Data segment =

* start *

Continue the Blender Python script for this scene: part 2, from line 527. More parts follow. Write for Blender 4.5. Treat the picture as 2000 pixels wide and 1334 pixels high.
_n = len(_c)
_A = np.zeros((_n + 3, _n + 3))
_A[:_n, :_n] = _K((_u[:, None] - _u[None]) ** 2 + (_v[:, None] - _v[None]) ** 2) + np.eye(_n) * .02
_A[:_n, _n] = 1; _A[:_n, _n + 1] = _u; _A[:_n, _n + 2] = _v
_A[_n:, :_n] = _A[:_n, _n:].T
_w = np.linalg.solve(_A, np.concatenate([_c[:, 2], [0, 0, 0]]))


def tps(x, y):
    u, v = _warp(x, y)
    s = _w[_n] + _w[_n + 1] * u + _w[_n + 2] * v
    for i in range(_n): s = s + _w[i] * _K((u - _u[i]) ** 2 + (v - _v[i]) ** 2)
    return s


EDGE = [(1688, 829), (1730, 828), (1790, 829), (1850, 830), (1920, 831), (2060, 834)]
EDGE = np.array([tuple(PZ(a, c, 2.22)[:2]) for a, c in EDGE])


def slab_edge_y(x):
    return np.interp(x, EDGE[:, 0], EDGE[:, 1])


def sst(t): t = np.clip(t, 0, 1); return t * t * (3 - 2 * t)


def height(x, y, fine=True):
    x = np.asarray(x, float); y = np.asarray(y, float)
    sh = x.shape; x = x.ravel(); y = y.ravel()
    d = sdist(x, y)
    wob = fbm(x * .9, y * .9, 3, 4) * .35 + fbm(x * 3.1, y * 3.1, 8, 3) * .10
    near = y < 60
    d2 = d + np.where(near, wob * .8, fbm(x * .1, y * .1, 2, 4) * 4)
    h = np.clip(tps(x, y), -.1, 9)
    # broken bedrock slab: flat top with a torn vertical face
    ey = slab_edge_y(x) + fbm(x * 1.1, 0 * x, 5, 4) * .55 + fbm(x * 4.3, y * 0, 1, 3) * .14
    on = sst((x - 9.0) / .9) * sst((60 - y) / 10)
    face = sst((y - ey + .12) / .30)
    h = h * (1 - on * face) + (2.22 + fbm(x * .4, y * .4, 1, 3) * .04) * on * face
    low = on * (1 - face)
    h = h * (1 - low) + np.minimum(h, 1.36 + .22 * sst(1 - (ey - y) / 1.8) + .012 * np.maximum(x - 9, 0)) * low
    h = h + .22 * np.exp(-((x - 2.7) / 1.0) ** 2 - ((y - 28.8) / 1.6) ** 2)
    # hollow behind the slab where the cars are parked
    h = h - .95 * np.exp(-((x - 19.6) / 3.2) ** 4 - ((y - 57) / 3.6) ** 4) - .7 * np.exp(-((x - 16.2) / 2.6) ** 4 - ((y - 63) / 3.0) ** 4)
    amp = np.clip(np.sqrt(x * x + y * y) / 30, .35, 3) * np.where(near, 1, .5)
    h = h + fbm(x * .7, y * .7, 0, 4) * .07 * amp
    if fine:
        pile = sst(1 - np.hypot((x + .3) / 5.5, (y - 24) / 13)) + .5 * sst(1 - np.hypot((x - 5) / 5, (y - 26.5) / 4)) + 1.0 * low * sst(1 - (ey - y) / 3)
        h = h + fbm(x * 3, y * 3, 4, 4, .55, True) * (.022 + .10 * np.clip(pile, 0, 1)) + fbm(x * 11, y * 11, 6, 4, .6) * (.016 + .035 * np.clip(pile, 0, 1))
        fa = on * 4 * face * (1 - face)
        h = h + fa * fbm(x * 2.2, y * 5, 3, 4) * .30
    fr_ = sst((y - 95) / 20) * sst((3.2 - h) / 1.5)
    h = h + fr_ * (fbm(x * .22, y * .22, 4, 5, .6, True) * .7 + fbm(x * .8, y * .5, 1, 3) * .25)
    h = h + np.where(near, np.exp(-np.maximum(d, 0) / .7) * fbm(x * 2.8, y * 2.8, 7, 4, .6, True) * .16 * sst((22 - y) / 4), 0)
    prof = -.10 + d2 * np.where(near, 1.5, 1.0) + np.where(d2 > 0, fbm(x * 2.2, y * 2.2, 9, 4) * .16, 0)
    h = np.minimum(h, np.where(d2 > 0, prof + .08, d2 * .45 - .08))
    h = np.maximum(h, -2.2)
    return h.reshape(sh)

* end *

Work to be completed =
Please output the complete data exactly.

Solution for this exercise =
Continue the Blender Python script for this scene: part 2, from line 527. More parts follow. Write for Blender 4.5. Treat the picture as 2000 pixels wide and 1334 pixels high.
_n = len(_c)
_A = np.zeros((_n + 3, _n + 3))
_A[:_n, :_n] = _K((_u[:, None] - _u[None]) ** 2 + (_v[:, None] - _v[None]) ** 2) + np.eye(_n) * .02
_A[:_n, _n] = 1; _A[:_n, _n + 1] = _u; _A[:_n, _n + 2] = _v
_A[_n:, :_n] = _A[:_n, _n:].T
_w = np.linalg.solve(_A, np.concatenate([_c[:, 2], [0, 0, 0]]))


def tps(x, y):
    u, v = _warp(x, y)
    s = _w[_n] + _w[_n + 1] * u + _w[_n + 2] * v
    for i in range(_n): s = s + _w[i] * _K((u - _u[i]) ** 2 + (v - _v[i]) ** 2)
    return s


EDGE = [(1688, 829), (1730, 828), (1790, 829), (1850, 830), (1920, 831), (2060, 834)]
EDGE = np.array([tuple(PZ(a, c, 2.22)[:2]) for a, c in EDGE])


def slab_edge_y(x):
    return np.interp(x, EDGE[:, 0], EDGE[:, 1])


def sst(t): t = np.clip(t, 0, 1); return t * t * (3 - 2 * t)


def height(x, y, fine=True):
    x = np.asarray(x, float); y = np.asarray(y, float)
    sh = x.shape; x = x.ravel(); y = y.ravel()
    d = sdist(x, y)
    wob = fbm(x * .9, y * .9, 3, 4) * .35 + fbm(x * 3.1, y * 3.1, 8, 3) * .10
    near = y < 60
    d2 = d + np.where(near, wob * .8, fbm(x * .1, y * .1, 2, 4) * 4)
    h = np.clip(tps(x, y), -.1, 9)
    # broken bedrock slab: flat top with a torn vertical face
    ey = slab_edge_y(x) + fbm(x * 1.1, 0 * x, 5, 4) * .55 + fbm(x * 4.3, y * 0, 1, 3) * .14
    on = sst((x - 9.0) / .9) * sst((60 - y) / 10)
    face = sst((y - ey + .12) / .30)
    h = h * (1 - on * face) + (2.22 + fbm(x * .4, y * .4, 1, 3) * .04) * on * face
    low = on * (1 - face)
    h = h * (1 - low) + np.minimum(h, 1.36 + .22 * sst(1 - (ey - y) / 1.8) + .012 * np.maximum(x - 9, 0)) * low
    h = h + .22 * np.exp(-((x - 2.7) / 1.0) ** 2 - ((y - 28.8) / 1.6) ** 2)
    # hollow behind the slab where the cars are parked
    h = h - .95 * np.exp(-((x - 19.6) / 3.2) ** 4 - ((y - 57) / 3.6) ** 4) - .7 * np.exp(-((x - 16.2) / 2.6) ** 4 - ((y - 63) / 3.0) ** 4)
    amp = np.clip(np.sqrt(x * x + y * y) / 30, .35, 3) * np.where(near, 1, .5)
    h = h + fbm(x * .7, y * .7, 0, 4) * .07 * amp
    if fine:
        pile = sst(1 - np.hypot((x + .3) / 5.5, (y - 24) / 13)) + .5 * sst(1 - np.hypot((x - 5) / 5, (y - 26.5) / 4)) + 1.0 * low * sst(1 - (ey - y) / 3)
        h = h + fbm(x * 3, y * 3, 4, 4, .55, True) * (.022 + .10 * np.clip(pile, 0, 1)) + fbm(x * 11, y * 11, 6, 4, .6) * (.016 + .035 * np.clip(pile, 0, 1))
        fa = on * 4 * face * (1 - face)
        h = h + fa * fbm(x * 2.2, y * 5, 3, 4) * .30
    fr_ = sst((y - 95) / 20) * sst((3.2 - h) / 1.5)
    h = h + fr_ * (fbm(x * .22, y * .22, 4, 5, .6, True) * .7 + fbm(x * .8, y * .5, 1, 3) * .25)
    h = h + np.where(near, np.exp(-np.maximum(d, 0) / .7) * fbm(x * 2.8, y * 2.8, 7, 4, .6, True) * .16 * sst((22 - y) / 4), 0)
    prof = -.10 + d2 * np.where(near, 1.5, 1.0) + np.where(d2 > 0, fbm(x * 2.2, y * 2.2, 9, 4) * .16, 0)
    h = np.minimum(h, np.where(d2 > 0, prof + .08, d2 * .45 - .08))
    h = np.maximum(h, -2.2)
    return h.reshape(sh)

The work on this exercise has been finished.